Friday, August 08, 2008

In the pink

I had promised myself to do a proper Scenic Alaska blog at this point, but (pause for excuses) 1) I hadn't prepped any pictures because 2) at this point I have so many beautiful scenes to share that it's too dang difficult to make the selection and, besides, 3) the dotter just finished the new John Scalzi paperback (The Last Colony), which she passed along to me & I was hooked. So I have to go with the pink pictures, already touched up and sized in PhotoShop.

To backtrack a little: what is at least as manly as a chainsaw? Earthmoving equipment, that's what. And, boy have I seen a lot of backhoes, blades & similar machinery, here, there and almost everywhere.

What I hadn't expected: a Pink blade. But then I looked at that Tew's sign again and it was in pink, reading "It takes Tews to tango...", which still doesn't explain the Pink. Maybe Mr. Tews has a little girl who, like the granddotter, is deep into the princess stuff, most of which is pink.

This beefy Pink Ford is about as expected in Alaska as those hanging baskets.

Here is the most muscular of all the Pink equipment my dotter and SIL pointed out to me on one of our trips, tho they were surprised by the non-Tews Pink Quonset hut that we discovered yesterday on our return from another wonderful backcountry adventure.

But this is typical of my great Alaskan adventure: contradictions everywhere. Restaurant offerings that would please almost any California foodie in a frontier world where there are less than ten (10 -- count 'em -- 10) numbered highways. Where a prickly, individualistic state which eschews zoning ordinances provides wide, paved bike/hiker paths along its handful of highways. Where taxidermists ply their trade cheek-by-jowl to espresso shacks. And he-man equipment might be painted pink. I love it!


Anonymous said...

Tews and his male employees are secure in their manliness!
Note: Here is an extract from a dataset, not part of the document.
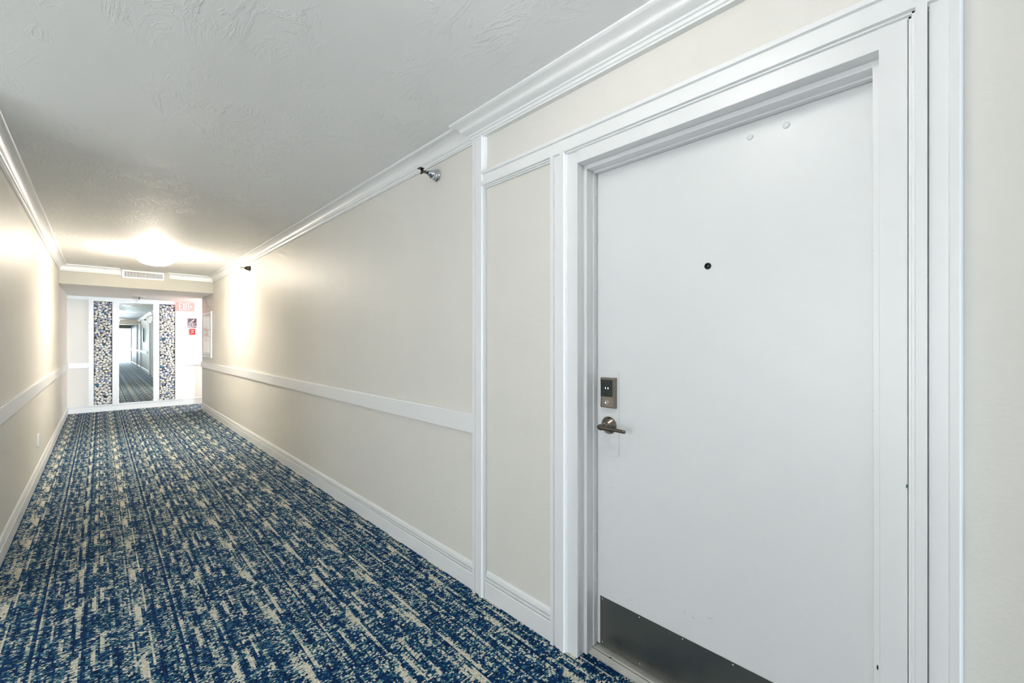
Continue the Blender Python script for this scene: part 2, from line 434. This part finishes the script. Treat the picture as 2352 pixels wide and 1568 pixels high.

Manly Alaskan men aren't afraid of pink!

~Anon in AV.

Anonymous said...

I would guess that Pink is easier to see in the snow in winter?

Granny J said...

anon av -- boviously not!

steve -- as you say,it might be more visible than the standard orange-yellow of earth moving equipment.

AZ said...

I've heard that some companies paint their equipment strange colors so it's easily spotted on flatbed trucks while being stolen. A standard yellow piece of equipment garners no attention, but a hot pink one gets spotted every time.

Granny J said...

az -- that's the best explanation I've heard from anyone. thanks.